"Il reste la poussière" de Sandrine Collette (Editions Denoel): le bon, la brute et le truand

Vous connaissez cette sensation, à la plage, lorsque le sable colle à votre peau, vous brûle, vous gratte, vous rend impatient de retourner dans l'eau pour vous en débarrasser? Et bien l'immersion dans ce livre est tellement forte que la terre de Patagonie  vous suit, vous pique les yeux, vous rentre dans la gorge jusqu'à vous faire tousser. Que vous soyez en train de lire ce roman dans votre lit ou dans votre bain, la sensation ne vous lâche pas... et pourtant vous aurez envie d'y replonger chaque jour, un peu plus. 

Pitch (4ème de couv):
Patagonie. Dans la steppe balayée de vents glacés, un tout petit garçon est poursuivi par trois cavaliers. Rattrapé, lancé de l'un à l'autre dans une course folle, il est jeté dans un buisson d'épineux.
Cet enfant c'est Rafael, et les bourreaux sont ses frères aînés. Leur mère ne dit rien, murée dans un silence hostile depuis cette terrible nuit où leur ivrogne de père l'a frappée une fois de trop. Elle mène ses fils et son élevage d'une main inflexible, écrasant ses garçons de son indifférence.

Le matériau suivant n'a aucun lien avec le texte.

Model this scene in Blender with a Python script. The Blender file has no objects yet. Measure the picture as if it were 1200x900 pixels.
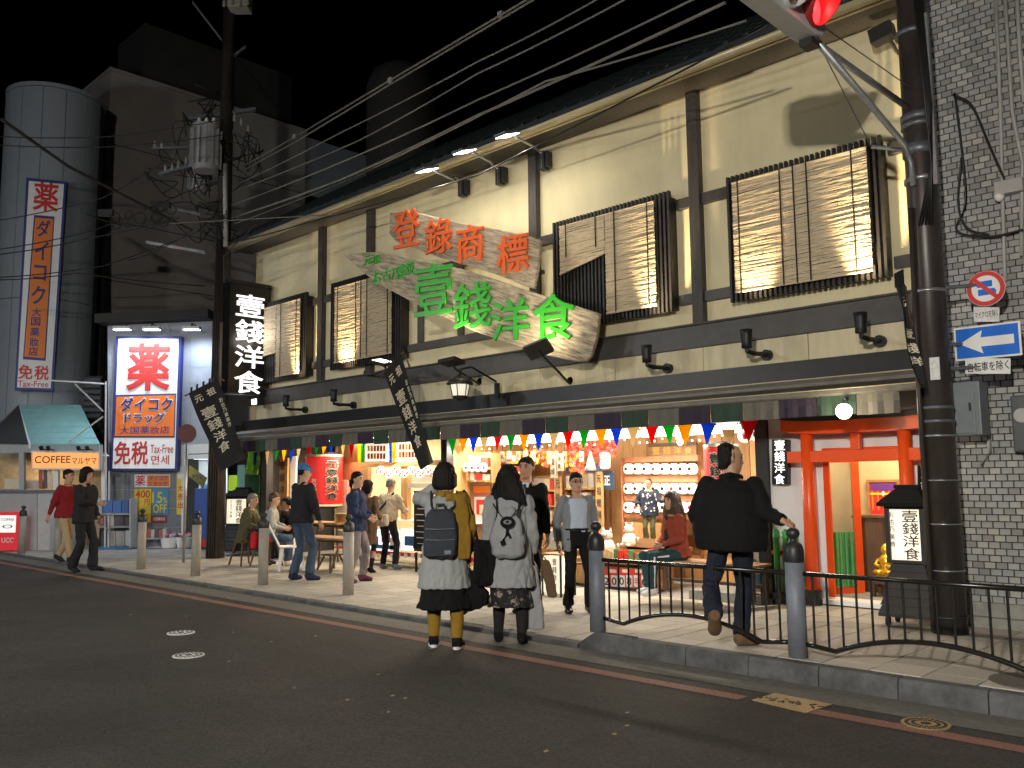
import bpy, bmesh, math, random
from mathutils import Vector, Matrix, noise
random.seed(11)
sc = bpy.context.scene
C = sc.collection
V = Vector
R = math.radians

# ---------------------------------------------------------------- camera
CAM_H, FPX = 1.5, 1030.0
YAW, PITCH, ROLL = R(44.27492572), R(6.30806487), R(-0.59059743)
_cy, _sy = math.cos(YAW), math.sin(YAW)
FW = V((-_sy*math.cos(PITCH), _cy*math.cos(PITCH), math.sin(PITCH)))
_r0 = V((_cy, _sy, 0)); _u0 = _r0.cross(FW)
RT = _r0*math.cos(ROLL) + _u0*math.sin(ROLL)
UP = -_r0*math.sin(ROLL) + _u0*math.cos(ROLL)
cam = bpy.data.cameras.new('camera')
cam.sensor_fit = 'HORIZONTAL'; cam.sensor_width = 36; cam.lens = 36*FPX/1200
cam.clip_start = 0.05; cam.clip_end = 600
camo = bpy.data.objects.new('camera', cam); C.objects.link(camo)
camo.matrix_world = Matrix(((RT.x, UP.x, -FW.x, 0), (RT.y, UP.y, -FW.y, 0), (RT.z, UP.z, -FW.z, CAM_H), (0, 0, 0, 1)))
sc.camera = camo

# ---------------------------------------------------------------- night sky
w = bpy.data.worlds.new('World'); sc.world = w; w.use_nodes = True
nt = w.node_tree; bg = nt.nodes['Background']
sky = nt.nodes.new('ShaderNodeTexSky'); sky.sky_type = 'NISHITA'; sky.sun_disc = False
sky.sun_elevation = R(-7); sky.sun_rotation = R(250)
nt.links.new(sky.outputs[0], bg.inputs[0]); bg.inputs[1].default_value = 0.02
sc.view_settings.view_transform = 'Standard'; sc.view_settings.look = 'None'
sc.view_settings.exposure = 0; sc.view_settings.gamma = 1
sc.cycles.max_bounces = 5; sc.cycles.sample_clamp_indirect = 4; sc.cycles.use_light_tree = True
sc.cycles.caustics_reflective = False; sc.cycles.caustics_refractive = False

# ---------------------------------------------------------------- pixel to place (photo is 1200 x 900)
def ray(px, py): return FW*FPX + RT*(px-600) - UP*(py-450)
class Plane:
    def __init__(s, p, n): s.p, s.n = V(p), V(n).normalized(); s.right = V((-s.n.y, s.n.x, 0)).normalized()
    def at(s, px, py):
        d = ray(px, py); o = V((0, 0, CAM_H)); return o + d*((s.p-o).dot(s.n)/d.dot(s.n))
def PY(y): return Plane((0, y, 0), (0, -1, 0))
def PX(x): return Plane((x, 0, 0), (1, 0, 0))
def PZ(z): return Plane((0, 0, z), (0, 0, 1))
def gp(px, py, z=0): return PZ(z).at(px, py)
def at(px, py, y): return PY(y).at(px, py)
FH = V((FW.x, FW.y, 0)).normalized()
def PF(px, py, z=-.11): return Plane(gp(px, py, z), -FH)       # a wall square to the view at that ground point

# ---------------------------------------------------------------- objects
WL = {}
def tag(o, label=None, cat=None, group=None, kind=None):
    for k, v in (('label', label), ('category', cat), ('group', group), ('kind', kind)):
        if v: o[k] = v
    return o
def thing(name, label, cat, loc=(0, 0, 0), rz=0, group=None):
    o = bpy.data.objects.new(name, None); C.objects.link(o)
    o.location = loc; o.rotation_euler = (0, 0, rz); o.empty_display_size = .1
    WL[o] = V(loc); return tag(o, label, cat, group)
class MB:
    def __init__(s): s.bm = bmesh.new(); s.mi = 0; s.smooth = False
    def face(s, pts):
        f = s.bm.faces.new([s.bm.verts.new(p) for p in pts]); f.material_index = s.mi; f.smooth = s.smooth; return s
    def _ring(s, a, b, flip=False):
        n = len(a)
        for i in range(n):
            q = (a[i], a[(i+1) % n], b[(i+1) % n], b[i])
            try: f = s.bm.faces.new(q)
            except ValueError: continue
            f.material_index = s.mi; f.smooth = s.smooth
    def prism(s, pts, vec):
        vec = V(vec); a = [s.bm.verts.new(p) for p in pts]; b = [s.bm.verts.new(V(p)+vec) for p in pts]
        s._ring(a, b)
        for q in (a[::-1], b): f = s.bm.faces.new(q); f.material_index = s.mi
        return s
    def box(s, x0, x1, y0, y1, z0, z1):
        return s.prism([(x0, y0, z0), (x1, y0, z0), (x1, y1, z0), (x0, y1, z0)], (0, 0, z1-z0))
    def obox(s, c, ax, ay, az):                       # centre and three half axes
        c, ax, ay, az = V(c), V(ax), V(ay), V(az)
        return s.prism([c-ax-ay-az, c+ax-ay-az, c+ax+ay-az, c-ax+ay-az], az*2)
    def loft(s, rings, caps=True):
        vs = [[s.bm.verts.new(p) for p in r] for r in rings]
        for a, b in zip(vs, vs[1:]): s._ring(a, b)
        if caps:
            for q in (vs[0][::-1], vs[-1]): f = s.bm.faces.new(q); f.material_index = s.mi
        return s
    def tube(s, pts, rad, n=8, side=None, caps=True):  # rad: number, or list of numbers / (a, b)
        pts = [V(p) for p in pts]; rings = []
        if not isinstance(rad, (list, tuple)): rad = [rad]*len(pts)
        for i, p in enumerate(pts):
            t = (pts[min(i+1, len(pts)-1)] - pts[max(i-1, 0)]).normalized()
            h = V(side) if side else (V((0, 0, 1)) if abs(t.z) < .9 else V((1, 0, 0)))
            b = t.cross(h)
            b = b.normalized() if b.length > 1e-4 else t.orthogonal().normalized()
            a = b.cross(t).normalized()
            ra, rb = rad[i] if isinstance(rad[i], (list, tuple)) else (rad[i], rad[i])
            rings.append([p + a*(ra*math.cos(k*2*math.pi/n)) + b*(rb*math.sin(k*2*math.pi/n)) for k in range(n)])
        return s.loft(rings, caps)
    def cyl(s, p0, p1, r0, r1=None, n=12): return s.tube([p0, p1], [r0, r0 if r1 is None else r1], n)
    def lathe(s, c, prof, n=16, M=None):
        c = V(c); M = M or Matrix.Identity(3)
        return s.loft([[c + M @ V((r*math.cos(k*2*math.pi/n), r*math.sin(k*2*math.pi/n), z)) for k in range(n)] for r, z in prof])
    def sph(s, c, r, n=12, m=8):
        r = r if isinstance(r, (list, tuple)) else (r, r, r); c = V(c)
        return s.loft([[c + V((r[0]*math.sin(t)*math.cos(k*2*math.pi/n), r[1]*math.sin(t)*math.sin(k*2*math.pi/n), -r[2]*math.cos(t))) for k in range(n)]
                       for t in [max(.02, min(math.pi-.02, math.pi*j/m)) for j in range(m+1)]])
    def mesh(s, name, mats=None, org=(0, 0, 0), bevel=0):
        if bevel:
            bmesh.ops.remove_doubles(s.bm, verts=s.bm.verts, dist=1e-5)
            bmesh.ops.bevel(s.bm, geom=[e for e in s.bm.edges if len(e.link_faces) == 2 and e.calc_face_angle(0) > .6], offset=bevel, segments=2, affect='EDGES', profile=.6)
        bmesh.ops.recalc_face_normals(s.bm, faces=s.bm.faces)
        if V(org).length: bmesh.ops.translate(s.bm, verts=s.bm.verts, vec=-V(org))
        me = bpy.data.meshes.new(name); s.bm.to_mesh(me); s.bm.free()
        for m in (mats if isinstance(mats, (list, tuple)) else [mats] if mats else []): me.materials.append(m)
        return me
    def build(s, name, mats, parent=None, local=False, bevel=0, kind=None, label=None):
        if local: org = V((0, 0, 0))
        elif parent is not None: org = WL[parent]
        else:
            co = [v.co for v in s.bm.verts]
            org = V(((min(c.x for c in co)+max(c.x for c in co))/2, (min(c.y for c in co)+max(c.y for c in co))/2, min(c.z for c in co)))
        o = bpy.data.objects.new(name, s.mesh(name, mats, org, bevel)); C.objects.link(o)
        if parent is not None: o.parent = parent; WL[o] = V(org)
        else: o.location = org; WL[o] = V(org)
        return tag(o, label, kind=kind)
def inst(name, me, parent, loc, M3=None):             # one more object on a shared mesh
    o = bpy.data.objects.new(name, me); C.objects.link(o)
    m = (M3.to_4x4() if M3 else Matrix.Identity(4)); m.translation = V(loc) - (WL[parent] if parent else V((0, 0, 0)))
    if parent: o.parent = parent
    o.matrix_local = m; WL[o] = V(loc); return o
def kids(o): return [c for c in C.objects if c.parent == o]
def copy_tree(o, parent=None):
    c = o.copy(); C.objects.link(c)
    if parent: c.parent = parent
    for ch in kids(o): copy_tree(ch, c)
    return c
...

Alors, incroyablement seul, Rafael se réfugie auprès de son cheval et de son chien.
Dans ce monde qui meurt, où les petits élevages sont remplacés par d'immenses domaines, l'espoir semble hors de portée. Et pourtant, un jour, quelque chose va changer. Rafael parviendra-t-il à desserrer l'étau de terreur et de violence qui l’enchaîne à cette famille?"




Ce roman donne soif. Incroyablement. 
Car tout est aride.

Bien sur le décor déjà. Une steppe patagonienne sèche, hostile, au sein de laquelle vient se nicher l'estancia, isolée, loin de la ville et des Autres.
Et puis la vie qu'on y mène. Un travail harassant, qui laisse des séquelles physiques et psychologiques sur cette famille. Entre la morsure du froid, les ampoules sur les mains qui s'impriment à chaque nouvelle tonte, les corps tout entier ploient sous la lourdeur et l'épuisement au travail. 
Et les personnage aussi. Rendus secs par "évaporation" de tout sentiments, hormis la rancoeur, la colère et la peur. Avec en maître d'orchestre une mère qui mène la vie dure à ses fils, voyant cela comme une façon de les préparer à la réalité de la vie. Alors Joaquin et Mauro, les deux jumeaux aînés, ne se font pas prier pour appliquer le précepte de leur mère sur les plus jeunes frères. Steban est tellement rongé par l'angoisse de cette vie et du traumatisme laissé par le "départ" du père qu'il n'arrive pas à aligner deux mots pour en faire une phrase. Il est traité comme un idiot. Rafael, le petit dernier, est le soufre-douleur, accusé d'être de trop dans cette fratrie qui arrive à peine à subvenir à ses besoins. Obligé de subir un huis-clos de violence alors qu'il n'aspire qu'à la liberté.

Un terrible roman où l'ambiance est soigneusement travaillée par une auteure visiblement inspirée. Le lecteur n'arrive pas à se défaire de cette terre, de cette rugosité et finit par trembler avec le petit. Et rêver, aussi, beaucoup, à une lueur d'espoir dans ce tas de poussière.

Un western familial âpre, qui laissera forcément une trace de morsure indélébile sur tous les lecteurs venus s'aventurer dans ses pages. Chapeau (de cow-boy!!!.... je sais, mais fallait bien que je place mon jeu de mots pourri) Madame Collette!